The little plot on the left shows $\lambda$ by rounding in blue. The curve could be smoothed by choosing several grid alignments and averaging. Now we see a value $\lambda=0.86$ over a range of $\epsilon\in [2.0,7.5]$ m. Above that range, the estimate becomes unstable, because both PCs (blue and green) have rather restless perimeters.  

The estimate at right is based on a poll over natural neighbors $N(p, A\cup B)\subset A\cup B$, where $A$ and $B$ are combined before the Delaunay triangularization. The local insidence ratio $\lambda'(p)$ is the ratio of neighbors $q\in N(p, A\cup B)$ belonging to the same point cloud as $p$: 

\[\lambda'(p)=\frac{|N(p,A\cup B)\cap A|}{|N(p,A\cup B)|},\] in case of $p\in A$. In case of $p\in B$, the denominator has $N(p,A\cup B)\cap B$. 

The insidence $\lambda'(p)$ with $p$ in the center of 6 points.

One problem remains, what single value of total overlap $\lambda$ to choose by the insidence distribution? The mean $\text{mean}_{p\in A\cup B} \lambda'(p) = 0.58$. This means point sets are rather mixed: there are not many solo invaders with $\lambda'(p)<0.2$, and not many inland dwellers with $0.8 < \lambda'(p)$. An estimate based on local mixing needs a $\lambda_0'$ limit and counting only the truly 'mixed' cases: 

\[ \lambda= \{p\in A\cup B\,|\, \lambda_0' \le \lambda'(p) \le 1-\lambda_0' \} \]

A choice with $\lambda_0'= 0.2$ gives $\lambda=0.74$. With two PCs, which are more solid by their outer boundary, these two measures coincide quite well. 

There is also a possibility to remove largest triangles from the Delaunay triangularization. An easy trick is to remove triangles $t$ with an edge longer than a limit length $\eta$. The scale parameter $\epsilon$ makes the point identity more coarse, and $\eta$ ignores larger structures. Two control parameters is more messy but gives more control. Below a triangularization with $\eta= 10$ m is depicted.  

Delaunay triangularization over $A\cup B$.

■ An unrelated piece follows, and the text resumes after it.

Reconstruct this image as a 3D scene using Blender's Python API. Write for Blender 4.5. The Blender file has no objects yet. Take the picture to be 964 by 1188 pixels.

There is also a question of how much our intuitive concept of point set overlapping is useful for each application. Anyways, overlap concepts based on the Delaunay triangularization are of complexity $\mathcal{O}(n\log n)$, and they were introduced here just for comparing with the rounding method. But for experimenting more, let's add one layer, a neighborhood voting, to the computations. But that could be in another posting.

Anyways, there is a saying from the ancient past: a meaningful geometric feature has a specific scale interval, where it is stable.